Así es que en el fondo y en resumen lo que ocurre es que Hugh Thomas no sólo es un hombre erudito, es un hombre sabio, es un hombre culto, y quizá más importante aún, es un hombre bueno.

Él dice que hubiera querido ser..., dice muchas cosas pero la última que le he oído decir es que hubiera querido ser un culto humanista en la corte de Carlos V, y para eso, y él lo sabe, hace falta ser valeroso, y lo señala muy bien Antonio Fontán en su último libro sobre príncipes y humanistas.

Estoy seguro de que Hugh Thomas hubiera sido un magnífico, culto humanista en una corte del siglo XVI o XV y que hubiera empleado el valor que emplearon algunos como Vives o como otros.
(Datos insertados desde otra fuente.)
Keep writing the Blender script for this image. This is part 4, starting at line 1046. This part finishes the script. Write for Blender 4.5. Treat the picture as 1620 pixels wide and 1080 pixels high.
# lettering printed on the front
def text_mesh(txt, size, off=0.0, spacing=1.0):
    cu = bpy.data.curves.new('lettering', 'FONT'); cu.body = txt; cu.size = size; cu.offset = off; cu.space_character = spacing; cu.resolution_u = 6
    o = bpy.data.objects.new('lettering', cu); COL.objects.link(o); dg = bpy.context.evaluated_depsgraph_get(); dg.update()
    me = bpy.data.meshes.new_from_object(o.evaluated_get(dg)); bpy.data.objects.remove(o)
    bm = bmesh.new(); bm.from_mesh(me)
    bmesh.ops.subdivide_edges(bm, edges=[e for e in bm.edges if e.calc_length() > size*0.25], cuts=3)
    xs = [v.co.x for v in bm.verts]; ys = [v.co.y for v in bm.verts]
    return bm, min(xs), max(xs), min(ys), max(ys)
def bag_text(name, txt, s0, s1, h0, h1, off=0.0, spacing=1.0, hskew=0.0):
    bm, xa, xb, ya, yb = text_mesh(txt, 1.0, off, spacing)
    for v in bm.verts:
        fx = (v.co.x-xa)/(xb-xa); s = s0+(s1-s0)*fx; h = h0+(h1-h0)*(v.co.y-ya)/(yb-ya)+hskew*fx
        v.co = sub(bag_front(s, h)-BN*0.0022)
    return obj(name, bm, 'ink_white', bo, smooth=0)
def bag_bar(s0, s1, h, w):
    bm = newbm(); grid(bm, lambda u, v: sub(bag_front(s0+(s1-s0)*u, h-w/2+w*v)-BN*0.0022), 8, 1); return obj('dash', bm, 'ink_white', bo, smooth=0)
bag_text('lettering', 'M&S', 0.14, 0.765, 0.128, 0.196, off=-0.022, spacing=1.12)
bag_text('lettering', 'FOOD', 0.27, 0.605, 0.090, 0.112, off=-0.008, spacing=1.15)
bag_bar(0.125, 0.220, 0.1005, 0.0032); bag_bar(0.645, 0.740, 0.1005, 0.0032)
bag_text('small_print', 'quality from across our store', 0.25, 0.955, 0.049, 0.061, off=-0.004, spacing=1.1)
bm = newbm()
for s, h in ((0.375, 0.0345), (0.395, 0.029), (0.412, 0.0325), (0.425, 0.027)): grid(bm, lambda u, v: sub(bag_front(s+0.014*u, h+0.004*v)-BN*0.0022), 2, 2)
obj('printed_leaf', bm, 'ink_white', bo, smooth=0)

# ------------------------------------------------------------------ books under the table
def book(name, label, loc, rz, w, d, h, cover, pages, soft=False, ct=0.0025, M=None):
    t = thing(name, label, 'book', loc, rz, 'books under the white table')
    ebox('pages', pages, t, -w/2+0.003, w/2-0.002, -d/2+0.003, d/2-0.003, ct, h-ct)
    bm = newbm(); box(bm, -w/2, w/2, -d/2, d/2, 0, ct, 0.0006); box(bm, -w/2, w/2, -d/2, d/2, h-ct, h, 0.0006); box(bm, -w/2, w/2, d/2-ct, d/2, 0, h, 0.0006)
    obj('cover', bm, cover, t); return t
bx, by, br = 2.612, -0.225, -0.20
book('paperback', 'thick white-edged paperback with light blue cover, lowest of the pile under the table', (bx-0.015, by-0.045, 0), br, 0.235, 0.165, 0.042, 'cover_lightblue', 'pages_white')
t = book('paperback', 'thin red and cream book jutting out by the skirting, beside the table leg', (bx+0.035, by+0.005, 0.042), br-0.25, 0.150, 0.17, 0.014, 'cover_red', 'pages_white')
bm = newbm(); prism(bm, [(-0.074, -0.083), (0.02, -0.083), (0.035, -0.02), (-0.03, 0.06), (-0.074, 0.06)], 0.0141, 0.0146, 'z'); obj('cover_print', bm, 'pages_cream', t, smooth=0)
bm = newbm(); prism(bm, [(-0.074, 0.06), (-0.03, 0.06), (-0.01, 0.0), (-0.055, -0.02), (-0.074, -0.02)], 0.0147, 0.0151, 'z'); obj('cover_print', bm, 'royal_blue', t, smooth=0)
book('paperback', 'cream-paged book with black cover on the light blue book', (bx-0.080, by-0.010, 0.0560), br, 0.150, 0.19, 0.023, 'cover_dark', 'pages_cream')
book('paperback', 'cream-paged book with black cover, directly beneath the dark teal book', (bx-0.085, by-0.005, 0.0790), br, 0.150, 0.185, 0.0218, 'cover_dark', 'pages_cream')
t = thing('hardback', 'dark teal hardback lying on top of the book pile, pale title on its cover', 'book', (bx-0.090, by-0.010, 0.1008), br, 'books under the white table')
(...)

Estoy seguro de que Hugh Thomas lo hubiera hecho porque estoy seguro de que Hugh Thomas, como he dicho, es y puede ser llamado por cualquiera de nosotros profesor, barón, amigo; creo que el apelativo que en España te dirigiríamos sería el de maestro, y como sabe el profesor Thomas, en España maestro es quizá el título más noble y a la vez más democrático que existe, porque se da al catedrático, se da al maestro albañil cuando se lo merece, no siempre, se da a quien por ser hombre de saberes – cualquier clase de saberes – y de corazón se merece ser llamado así. Así es que enhorabuena, maestro, por el premio.